The broadband plan and the push to cement Net neutrality as the law of the land together form the centerpiece of FCC chairman Julius Genachowski’s agenda. He has sounded the alarm about a looming crisis of supply as more consumers use broadband-hungry mobile and wireless devices. The National Broadband Plan proposes an overhaul of the high-speed highway that involves TV stations returning some of their broadcast spectrum to the commission for auction to broadband providers — but the proposal has raised the ire of station owners.

The Comcast decision, which involved the cable giant’s challenge of the FCC’s authority to govern Comcast’s ability to block or slow Internet traffic to selected online sites, threw a wrench in the National Broadband Plan agenda by forcing the FCC to revisit its legal and regulatory rationale for overseeing any aspect of the broadband biz.

The question the commission faces is how to categorize broadband service. If the commission decides broadband is an information service, or a Title I service, then under the FCC’s charter it has very limited power to govern the broadband market. If it designatesit a telecommunication service, or a Title II service, it has much broader authority to police service offerings, pricing and other aspects.

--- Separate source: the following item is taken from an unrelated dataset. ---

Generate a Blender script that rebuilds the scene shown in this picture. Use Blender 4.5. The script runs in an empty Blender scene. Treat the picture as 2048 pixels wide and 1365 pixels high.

The FCC had been treating broadband as a Title I service, but the Comcast decision cast doubt on the commission’s authority to act as it has in recent years under that framework.

Genachowski last month proposed what he dubbed a “third way” option that combines a bit of Title I and Title II in a way that is narrowly tailored to focus on quality control and consumer-protection issues specific to broadband.

“My core focus is on achieving vital national broadband goals to spur investment, innovation and our global competitiveness,” Genachowski said in a statement. “In order to do that, we must solve the problem the Comcast case created.”

The third-way option includes a commitment to renounce the commission’s ability to invoke some of the Title II regulatory authority as it pertains to broadband, but it has still raised hackles among the Republican commissioners and some in Congress.

Commissioner Meredith Attwell Baker was critical of Genachowski for endorsing the third-way option when he introduced it last month (Daily Variety, May 7). She also questioned the need for the commission to react to the court ruling on Comcast, as well as the need for the ambitious overhaul outlined in the National Broadband Plan.

“This is the rare case where opening a proceeding creates so much regulatory uncertainty that it harms incentives for investment in broadband infrastructure and makes providers and investors alike think twice about moving forward with network investments under this dark regulatory cloud,” Baker said in a statement Thursday.

Commissioner Robert McDowell issued a lengthy statement citing several precedents from the Clinton era, when the FCC opted for the lightest-possible regulatory approach to the Internet and new media.

Genachowski’s effort is opposed by a majority of Republicans on Capitol Hill; 75 House Democrats also have come out against his plan.

Comcast said Thursday it was encouraged by Genachowski’s promise to initiate a review and consider all options before moving forward on broadband regulation. “While we remain concerned about unjustified regulation, we are encouraged that the careful balancing the chairman promised in his public statements since first announcing a ‘Third Way’ has led to a rational next step as all stakeholders continue to work together to keep the Internet ecosystem growing and open,” said Comcast exec veep David Cohen.